Your instructions: Look at the data below and print exactly the lines from its first line through the line with "COL = S.collection"; the pictures stay out of the copy.

** START OF Data excerpt **

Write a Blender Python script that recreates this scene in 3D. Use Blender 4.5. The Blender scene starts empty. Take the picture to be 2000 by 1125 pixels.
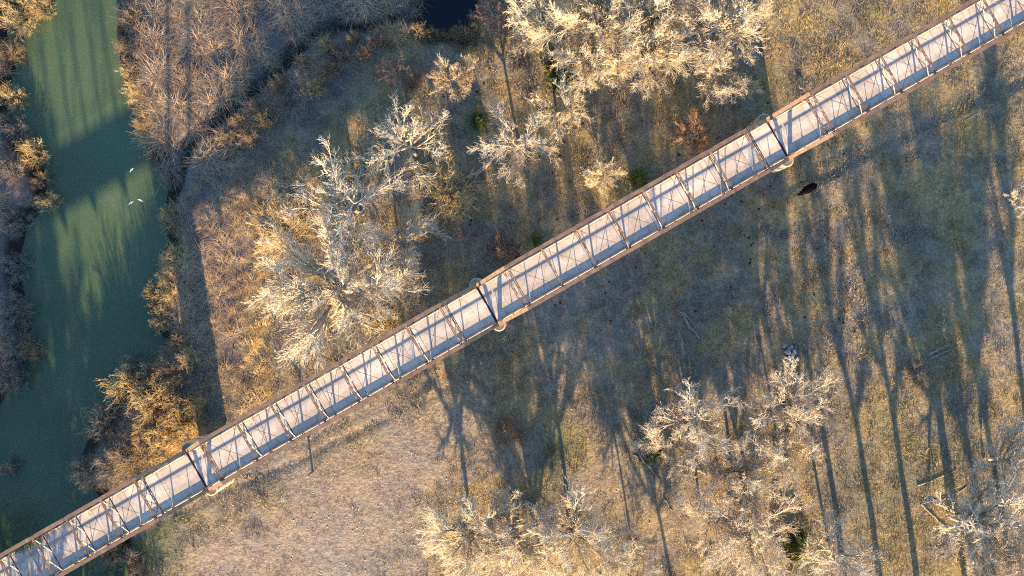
import bpy, bmesh, math
import numpy as np
from mathutils import Vector, Matrix

S = bpy.context.scene
COL = S.collection

# ------------------------------------------------------------------ camera
CAM_H = 149.0                      # metres above the meadow
FPX, CX, CY = 2520.0, 1060.0, 540.0   # focal length and nadir point of the photograph (2000 x 1125 px)
cam_d = bpy.data.cameras.new("camera")
cam = bpy.data.objects.new("camera", cam_d)
COL.objects.link(cam)
cam.location = (0, 0, CAM_H)
cam.rotation_euler = (0, 0, 0)     # straight down, picture top = +Y
cam_d.sensor_width = 36.0
cam_d.lens = 36.0 * FPX / 2000.0
cam_d.shift_x = -(CX - 1000.0) / 2000.0
cam_d.shift_y = (CY - 562.5) / 2000.0
cam_d.clip_start = 1.0
cam_d.clip_end = 20000.0
S.camera = cam

# ------------------------------------------------------------------ sky, sun, exposure
SUN_EL = math.radians(15.5)
SUN_DIR = Vector((math.sin(math.radians(8.3)) * math.cos(SUN_EL),
                  -math.cos(math.radians(8.3)) * math.cos(SUN_EL), math.sin(SUN_EL)))   # towards the sun
W = bpy.data.worlds.new("World")
S.world = W
W.use_nodes = True
wn = W.node_tree
sky = wn.nodes.new("ShaderNodeTexSky")
sky.sky_type = 'NISHITA'
sky.sun_disc = False
sky.sun_elevation = SUN_EL
sky.sun_rotation = math.atan2(SUN_DIR.x, SUN_DIR.y)
sky.air_density = 1.0
sky.dust_density = 0.0
sky.ozone_density = 3.0
bg = wn.nodes["Background"]
bg.inputs[1].default_value = 0.115
wn.links.new(sky.outputs[0], bg.inputs[0])

sun_d = bpy.data.lights.new("sun", 'SUN')
sun_d.energy = 5.0
sun_d.color = (1.0, 0.70, 0.38)
sun_d.angle = math.radians(0.8)
sun = bpy.data.objects.new("sun", sun_d)
COL.objects.link(sun)
sun.rotation_euler = SUN_DIR.to_track_quat('Z', 'Y').to_euler()
sun.location = SUN_DIR * 400

S.view_settings.view_transform = 'Standard'
S.view_settings.look = 'None'
S.view_settings.gamma = 1.0
S.view_settings.use_curve_mapping = False
S.view_settings.exposure = 2.3

S.render.engine = 'CYCLES'
S.cycles.filter_width = 1.1
S.cycles.use_denoising = False
S.cycles.sample_clamp_indirect = 4.0
S.cycles.max_bounces = 6
S.cycles.diffuse_bounces = 3
S.cycles.glossy_bounces = 2
S.cycles.transmission_bounces = 2
S.cycles.transparent_max_bounces = 4

# ------------------------------------------------------------------ helpers
def g(px, py, z=0.0):
    """place on the land (at height z) that the photograph shows at this pixel"""
    k = (CAM_H - z) / FPX
    return Vector(((px - CX) * k, (CY - py) * k, z))

def gp(pts, z=0.0):
    return np.array([[(p[0] - CX) * (CAM_H - z) / FPX, (CY - p[1]) * (CAM_H - z) / FPX] for p in pts])

def mesh_np(name, verts, faces, smooth=True):
    verts = np.asarray(verts, dtype=np.float32)
    faces = np.asarray(faces, dtype=np.int32)
    me = bpy.data.meshes.new(name)
    nf, k = faces.shape
    me.vertices.add(len(verts)); me.vertices.foreach_set("co", verts.ravel())
    me.loops.add(nf * k); me.loops.foreach_set("vertex_index", faces.ravel())
    me.polygons.add(nf)
    me.polygons.foreach_set("loop_start", np.arange(0, nf * k, k, dtype=np.int32))
    me.update(calc_edges=True)
    me.polygons.foreach_set("use_smooth", np.full(nf, smooth, dtype=bool))
    me.validate()
    return me

def link(name, me, mat=None, parent=None):
    o = bpy.data.objects.new(name, me)
    COL.objects.link(o)
    if mat is not None and me is not None and len(me.materials) == 0:
        me.materials.append(mat)
    if parent is not None:
        o.parent = parent
    return o

def tag(o, label=None, cat=None, group=None, kind=None):
    if label: o["label"] = label
    if cat: o["category"] = cat
    if group: o["group"] = group
    if kind: o["kind"] = kind
    return o

def empty(name, loc, rz=0.0):
    o = bpy.data.objects.new(name, None)
    o.empty_display_size = 0.5
    COL.objects.link(o)
    o.location = loc
    o.rotation_euler = (0, 0, rz)
    return o

class MB:
    """collects boxes, bars and tubes for one mesh"""
    def __init__(s): s.v, s.f, s.n = [], [], 0
    def _add(s, v, f):
        s.v.append(np.asarray(v, float)); s.f += [tuple(i + s.n for i in q) for q in f]; s.n += len(v)
        return s
    def box(s, c, d, rot=None):
        c = Vector(c); h = [x / 2 for x in d]
        vs = []
        for x in (-1, 1):
            for y in (-1, 1):
                for z in (-1, 1):
                    p = Vector((x * h[0], y * h[1], z * h[2]))
                    if rot is not None: p = rot @ p
                    vs.append(tuple(c + p))
        return s._add(vs, [(0, 1, 3, 2), (4, 6, 7, 5), (0, 4, 5, 1), (2, 3, 7, 6), (0, 2, 6, 4), (1, 5, 7, 3)])
    def bar(s, a, b, w, h, up=(0, 0, 1)):
        a, b = Vector(a), Vector(b)
        x = (b - a); L = x.length; x.normalize()
        y = Vector(up).cross(x)
        if y.length < 1e-4: y = Vector((0, 1, 0)).cross(x)
        y.normalize(); z = x.cross(y)
        return s.box((a + b) / 2, (L, w, h), Matrix((x, y, z)).transposed())
    def tube(s, a, b, r, n=6, r2=None):
        a, b = Vector(a), Vector(b)
        r2 = r if r2 is None else r2
        x = (b - a).normalized()
        y = Vector((0, 0, 1)).cross(x)
        if y.length < 1e-3: y = Vector((1, 0, 0)).cross(x)
        y.normalize(); z = x.cross(y)
        vs = []
        for p, rr in ((a, r), (b, r2)):
            for i in range(n):
                t = 2 * math.pi * i / n
                vs.append(tuple(p + y * (rr * math.cos(t)) + z * (rr * math.sin(t))))
        f = [(i, (i + 1) % n, n + (i + 1) % n, n + i) for i in range(n)]
        f += [tuple(range(n - 1, -1, -1)), tuple(range(n, 2 * n))]
        return s._add(vs, f)
    def prism(s, prof, x0, x1):
        """profile of (y, z) swept along x"""
        n = len(prof)
        vs = [(x0, y, z) for y, z in prof] + [(x1, y, z) for y, z in prof]
        f = [(i, n + i, n + (i + 1) % n, (i + 1) % n) for i in range(n)]
        f += [tuple(range(n)), tuple(range(2 * n - 1, n - 1, -1))]
        return s._add(vs, f)
    def lathe(s, c, prof, n=28):
        """profile of (r, z) turned round the vertical through c"""
        c = Vector(c); vs = []; m = len(prof)
        for r, z in prof:
            for i in range(n):
                t = 2 * math.pi * i / n
                vs.append((c.x + r * math.cos(t), c.y + r * math.sin(t), c.z + z))
        f = []
        for j in range(m - 1):
            for i in range(n):
                f.append((j * n + i, j * n + (i + 1) % n, (j + 1) * n + (i + 1) % n, (j + 1) * n + i))
        f.append(tuple(range((m - 1) * n, m * n)))
        return s._add(vs, f)
    def mesh(s, name, smooth=False):
        me = bpy.data.meshes.new(name)
        me.from_pydata([tuple(r) for r in np.concatenate(s.v)], [], s.f)
        bm = bmesh.new(); bm.from_mesh(me); bmesh.ops.recalc_face_normals(bm, faces=bm.faces); bm.to_mesh(me); bm.free()
        if smooth:
            for p in me.polygons: p.use_smooth = True
        me.update()
        return me

# value noise in numpy (terrain shape, scatter masks)
_R = np.random.default_rng(7)
_TAB = _R.random((256, 256))
def vnoise(x, y, s, ox=0.0):
    x = np.asarray(x) / s + ox + 100.0; y = np.asarray(y) / s + ox * 1.7 + 100.0
    xi = np.floor(x).astype(int); yi = np.floor(y).astype(int)
    fx = x - xi; fy = y - yi
    fx = fx * fx * (3 - 2 * fx); fy = fy * fy * (3 - 2 * fy)
    a = _TAB[xi % 256, yi % 256]; b = _TAB[(xi + 1) % 256, yi % 256]
    c = _TAB[xi % 256, (yi + 1) % 256]; d = _TAB[(xi + 1) % 256, (yi + 1) % 256]
    return (a * (1 - fx) + b * fx) * (1 - fy) + (c * (1 - fx) + d * fx) * fy
def fbm(x, y, s, ox=0.0, o=4):
    t, a, w = 0, 1.0, 0
    for i in range(o):
        t = t + a * vnoise(x, y, s / 2 ** i, ox + 13.1 * i); w += a; a *= 0.5
    return t / w

def seg_dist(px, py, poly, closed=True):
    """distance from points to a polyline"""
    d = np.full(px.shape, 1e9)
    n = len(poly)
    for i in range(n if closed else n - 1):
        ax, ay = poly[i]; bx, by = poly[(i + 1) % n]
        vx, vy = bx - ax, by - ay
        t = np.clip(((px - ax) * vx + (py - ay) * vy) / (vx * vx + vy * vy + 1e-9), 0, 1)
        d = np.minimum(d, np.hypot(px - ax - t * vx, py - ay - t * vy))
    return d
def inside(px, py, poly):
    r = np.zeros(px.shape, bool); n = len(poly)
    for i in range(n):
        ax, ay = poly[i]; bx, by = poly[(i + 1) % n]
        c = ((ay > py) != (by > py)) & (px < (bx - ax) * (py - ay) / (by - ay + 1e-12) + ax)
        r ^= c
    return r
def smooth01(t):
    t = np.clip(t, 0, 1); return t * t * (3 - 2 * t)

# ------------------------------------------------------------------ materials
def new_mat(name):
    m = bpy.data.materials.new(name); m.use_nodes = True
    nt = m.node_tree
    b = nt.nodes["Principled BSDF"]
    return m, nt, b
def N(nt, kind, **kw):
    n = nt.nodes.new(kind)
    for k, v in kw.items(): setattr(n, k, v)
    return n
def noise(nt, vec, scale, detail=4.0, rough=0.55):
    n = N(nt, "ShaderNodeTexNoise"); n.inputs["Scale"].default_value = scale
    n.inputs["Detail"].default_value = detail; n.inputs["Roughness"].default_value = rough
    if vec is not None: nt.links.new(vec, n.inputs["Vector"])
    return n.outputs["Fac"]
def ramp(nt, fac, stops, interp='LINEAR'):
    r = N(nt, "ShaderNodeValToRGB"); cr = r.color_ramp; cr.interpolation = interp
    while len(cr.elements) < len(stops): cr.elements.new(0.5)
    for e, (p, c) in zip(cr.elements, stops):
        e.position = p; e.color = (*c, 1) if len(c) == 3 else c
    nt.links.new(fac, r.inputs[0]); return r.outputs[0]
def mix(nt, fac, a, b, blend='MIX'):
    m = N(nt, "ShaderNodeMix", data_type='RGBA', blend_type=blend)
    for sock, v in ((m.inputs[0], fac), (m.inputs[6], a), (m.inputs[7], b)):
        if isinstance(v, (int, float)): sock.default_value = v
        elif isinstance(v, tuple): sock.default_value = (*v, 1) if len(v) == 3 else v
        else: nt.links.new(v, sock)
    return m.outputs[2]
def math_n(nt, op, a, b=None):
    m = N(nt, "ShaderNodeMath", operation=op)
    for i, v in enumerate((a, b)):
        if v is None: continue
        if isinstance(v, (int, float)): m.inputs[i].default_value = v
        else: nt.links.new(v, m.inputs[i])
    return m.outputs[0]
def bump(nt, b, h, dist, strength=1.0):
    n = N(nt, "ShaderNodeBump"); n.inputs["Strength"].default_value = strength
    n.inputs["Distance"].default_value = dist
    nt.links.new(h, n.inputs["Height"]); nt.links.new(n.outputs[0], b.inputs["Normal"])
def world_pos(nt):
    return N(nt, "ShaderNodeNewGeometry").outputs["Position"]
def obj_pos(nt):
    return N(nt, "ShaderNodeTexCoord").outputs["Object"]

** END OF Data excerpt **

Task solution:
Write a Blender Python script that recreates this scene in 3D. Use Blender 4.5. The Blender scene starts empty. Take the picture to be 2000 by 1125 pixels.
import bpy, bmesh, math
import numpy as np
from mathutils import Vector, Matrix

S = bpy.context.scene
COL = S.collection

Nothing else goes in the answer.